I was recently going through Innovative’s web site and, out of curiosity, clicked on the small “Legal Notices” link at the bottom of their front page. It instructed me to “PLEASE READ THESE ‘TERMS OF USE’ CAREFULLY BEFORE USING THIS WEB SITE”. It occurred to me that, if they truly wanted all visitors to read the legal notices before using the site, they should probably either feature the link more prominently on the front page or force a redirect to make sure everyone has a chance to read it beforehand. Most of us aren’t accustomed to reading EULAs for websites.

What got my attention was their “Links Policy”. Apparently, you are not allowed to link to III’s site unless you follow specific rules, including:

  • “(i) any link to the Web site must be a link clearly marked “Innovative Interfaces” OR “iii.com”;
  • “(iii) the link must “point” to the URL (www.iii.com) and not to other pages within the Web site”;
  • “(vi) Innovative Interfaces, Inc. reserves the right to revoke its consent to the link at any time and in its sole discretion.”

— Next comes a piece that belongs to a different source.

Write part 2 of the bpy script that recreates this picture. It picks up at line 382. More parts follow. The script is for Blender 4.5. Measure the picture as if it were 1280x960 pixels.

That means that if you want to point someone to a specific III product, such as Millenium or Encore, you are, according to III, not allowed to provide them with direct links. Evidently, Google doesn’t respect their policy either (of course, it might help if III provided a robots.txt file to help support their links policy).

It’s got a bit of a “Fight Club” ring to it: “The first rule of the Millenium web page is you don’t link to the Millenium web page. The second rule of the Millenium web pages is you don’t link to the Millenium web page.